Being Jewish And Japanese In 8th Grade Humanities

As someone who shares so much connection to World War II, what I’m learning in Humanities is traumatizing. But that’s how it’s supposed to be.

Lauren Bander, Columnist

In eighth grade Honors Humanities, we’re finally taking a step out of American history and focusing on World War II all over the globe. Last quarter, all of Mrs. Neel and Mrs. Baird’s Humanities classes received an introduction to the Holocaust in the form of Art Spiegelman’s “Maus” and have continued this quarter with Elie Wiesel’s “Night” and “The Diary of Anne Frank.” Now the Honors class is focusing on the American-Japanese side of the war with “Farewell to Manzanar” by Jeanne Wakatsuki Houston and James D. Houston.

After every reading, I would just sit there in distress thinking about all the trauma these people have been through. And it was worse for me than for most of my peers – I have prominent ancestry on both sides.

When I read what Wiesel went through, the effect was overwhelming. He’d lost so much hope, so much culture, so much life going through the Shoah (what Jews call the Holocaust – “catastrophe” in Hebrew). Those were my people, my family. The Nazis made someone so pious lose their faith in God. And, in a way, I lost some of my own faith in the process. I’d be telling this to people while we were reading and they’d say, “It’s okay! We’ll be done soon! We’ll be moving on to a different book!”

Yeah, but that’s not much better.

My grandmother was a survivor of the Nagasaki bombings. She remembers vividly the horror of having to hide in a cave with 400 other people to escape the radiation. At age seven, she’d been through more than I will ever have to endure. Years later, she married a United States Navy serviceman and moved to this country – the country that imprisoned so many of her people in internment camps during the war.

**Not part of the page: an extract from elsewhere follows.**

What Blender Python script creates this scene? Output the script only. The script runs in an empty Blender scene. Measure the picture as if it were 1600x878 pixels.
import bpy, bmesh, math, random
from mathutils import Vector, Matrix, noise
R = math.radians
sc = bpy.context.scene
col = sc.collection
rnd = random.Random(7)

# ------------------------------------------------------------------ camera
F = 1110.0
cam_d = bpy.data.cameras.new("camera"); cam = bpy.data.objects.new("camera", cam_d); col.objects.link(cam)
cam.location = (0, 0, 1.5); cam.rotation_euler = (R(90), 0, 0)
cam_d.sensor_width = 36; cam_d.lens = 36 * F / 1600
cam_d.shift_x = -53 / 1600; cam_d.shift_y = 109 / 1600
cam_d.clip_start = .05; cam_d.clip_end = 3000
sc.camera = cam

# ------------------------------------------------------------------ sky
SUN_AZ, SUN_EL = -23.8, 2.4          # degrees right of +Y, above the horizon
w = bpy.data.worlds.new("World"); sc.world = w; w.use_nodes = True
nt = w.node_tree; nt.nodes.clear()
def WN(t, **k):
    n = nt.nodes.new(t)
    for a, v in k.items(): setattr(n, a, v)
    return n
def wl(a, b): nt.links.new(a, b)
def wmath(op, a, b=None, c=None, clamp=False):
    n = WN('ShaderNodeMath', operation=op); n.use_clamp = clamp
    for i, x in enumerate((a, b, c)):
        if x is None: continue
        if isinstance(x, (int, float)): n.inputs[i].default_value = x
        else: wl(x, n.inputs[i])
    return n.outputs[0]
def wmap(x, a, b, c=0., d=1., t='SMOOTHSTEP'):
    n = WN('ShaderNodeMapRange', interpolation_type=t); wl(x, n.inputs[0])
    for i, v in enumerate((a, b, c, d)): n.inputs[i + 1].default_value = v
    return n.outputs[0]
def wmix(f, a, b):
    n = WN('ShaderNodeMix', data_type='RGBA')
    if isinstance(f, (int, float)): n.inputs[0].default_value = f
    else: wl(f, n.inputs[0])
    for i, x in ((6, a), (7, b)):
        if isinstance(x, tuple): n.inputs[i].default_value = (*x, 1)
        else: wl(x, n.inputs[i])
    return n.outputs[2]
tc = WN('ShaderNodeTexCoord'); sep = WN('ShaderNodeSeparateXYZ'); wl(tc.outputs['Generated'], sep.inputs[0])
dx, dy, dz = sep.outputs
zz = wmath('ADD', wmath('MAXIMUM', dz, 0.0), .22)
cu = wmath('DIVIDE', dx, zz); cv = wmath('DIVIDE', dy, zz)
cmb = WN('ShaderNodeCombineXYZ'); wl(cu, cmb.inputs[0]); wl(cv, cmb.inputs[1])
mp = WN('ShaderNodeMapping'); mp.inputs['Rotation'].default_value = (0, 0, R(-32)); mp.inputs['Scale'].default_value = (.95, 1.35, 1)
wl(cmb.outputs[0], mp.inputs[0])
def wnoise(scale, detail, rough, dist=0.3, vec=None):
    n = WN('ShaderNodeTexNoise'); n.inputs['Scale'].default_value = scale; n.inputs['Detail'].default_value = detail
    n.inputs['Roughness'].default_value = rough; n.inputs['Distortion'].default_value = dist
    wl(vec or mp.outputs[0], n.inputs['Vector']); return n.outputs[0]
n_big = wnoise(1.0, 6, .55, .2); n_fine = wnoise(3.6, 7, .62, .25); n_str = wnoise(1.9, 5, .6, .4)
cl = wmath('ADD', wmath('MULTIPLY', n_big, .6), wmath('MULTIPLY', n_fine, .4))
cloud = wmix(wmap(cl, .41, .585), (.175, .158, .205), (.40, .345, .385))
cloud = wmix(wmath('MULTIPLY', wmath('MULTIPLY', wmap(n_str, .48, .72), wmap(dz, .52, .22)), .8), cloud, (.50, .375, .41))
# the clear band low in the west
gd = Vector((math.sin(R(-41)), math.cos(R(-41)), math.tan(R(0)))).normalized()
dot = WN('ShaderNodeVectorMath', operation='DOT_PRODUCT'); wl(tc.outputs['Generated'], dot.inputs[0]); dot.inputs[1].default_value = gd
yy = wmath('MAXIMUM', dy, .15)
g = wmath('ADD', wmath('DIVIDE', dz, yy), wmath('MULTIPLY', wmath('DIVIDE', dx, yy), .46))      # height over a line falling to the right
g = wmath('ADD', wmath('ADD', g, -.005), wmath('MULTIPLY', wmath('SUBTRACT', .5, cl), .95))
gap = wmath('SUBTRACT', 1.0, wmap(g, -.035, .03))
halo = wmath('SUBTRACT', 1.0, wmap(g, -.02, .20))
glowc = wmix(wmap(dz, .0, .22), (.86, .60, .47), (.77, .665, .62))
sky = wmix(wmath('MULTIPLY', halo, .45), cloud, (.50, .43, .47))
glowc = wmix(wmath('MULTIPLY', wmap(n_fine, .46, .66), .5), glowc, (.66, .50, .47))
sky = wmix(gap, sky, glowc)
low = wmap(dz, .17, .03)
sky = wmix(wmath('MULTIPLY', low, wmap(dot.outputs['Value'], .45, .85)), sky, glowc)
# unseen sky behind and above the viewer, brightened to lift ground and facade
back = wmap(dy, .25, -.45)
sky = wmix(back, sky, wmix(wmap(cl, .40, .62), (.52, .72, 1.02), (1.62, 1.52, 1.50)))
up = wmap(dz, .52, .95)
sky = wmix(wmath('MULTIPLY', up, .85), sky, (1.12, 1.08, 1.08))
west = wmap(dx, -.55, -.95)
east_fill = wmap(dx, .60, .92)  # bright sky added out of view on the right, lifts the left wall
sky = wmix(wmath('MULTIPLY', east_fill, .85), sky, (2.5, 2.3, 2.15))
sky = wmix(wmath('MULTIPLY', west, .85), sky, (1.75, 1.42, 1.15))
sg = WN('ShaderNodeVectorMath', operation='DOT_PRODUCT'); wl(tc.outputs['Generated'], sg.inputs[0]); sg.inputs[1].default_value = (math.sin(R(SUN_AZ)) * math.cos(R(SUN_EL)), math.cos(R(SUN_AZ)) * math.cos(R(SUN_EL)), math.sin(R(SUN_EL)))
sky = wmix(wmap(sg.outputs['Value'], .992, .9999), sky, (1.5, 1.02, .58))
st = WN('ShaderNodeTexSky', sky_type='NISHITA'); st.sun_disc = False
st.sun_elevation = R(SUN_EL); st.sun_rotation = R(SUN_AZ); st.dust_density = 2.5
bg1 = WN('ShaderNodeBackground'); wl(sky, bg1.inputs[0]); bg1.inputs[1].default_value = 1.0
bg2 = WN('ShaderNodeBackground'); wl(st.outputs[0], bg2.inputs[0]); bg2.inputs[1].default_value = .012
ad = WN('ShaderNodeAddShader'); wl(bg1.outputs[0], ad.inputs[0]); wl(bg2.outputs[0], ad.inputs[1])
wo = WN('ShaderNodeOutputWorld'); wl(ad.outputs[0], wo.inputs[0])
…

Her family was prejudiced when they met my grandfather because of his American nationality – they basically cut off ties with my Baa-chan (“grandmother” in Japanese) when she decided to move overseas. But it paid off; she’s still married and living in the States 50 years later, and look at us now! We’re learning about this stuff in school!

Don’t get me wrong.  It’s great that we’re learning this – the learning part isn’t what bothers me.  What gets to me is the students who say things that make it exceedingly clear that they just don’t understand: “Everyone’s making such a big deal that America had internment camps when everyone else did, too.” Yeah, because it is a big deal. And both sides of my heritage spent time in camps like this  – one side in the country I was born in. Yes, nowadays, we regret what our ancestors did to the Japanese, but it still appalls me that it ever happened. America, the land of the free, keeping my people captive. Forgive me if it’s hard to wrap my head around.

But I’d rather we read and learn about the war than totally ignore the fact that it happened. Anyone who oppresses anyone for something they can’t control is in the wrong, whether it be race, religion, or something their country has done. Yes, Humanities has felt traumatizing over the past few months. Every time I am faced with learning about the oppression of my forefathers, it hurts. But, if we continue to learn about Hitler’s keeping my people captive and America ignoring their own citizens’ innocence, I have faith that history isn’t “destined to repeat itself.” Learn from the mistakes of those who supported these tragedies and made them possible.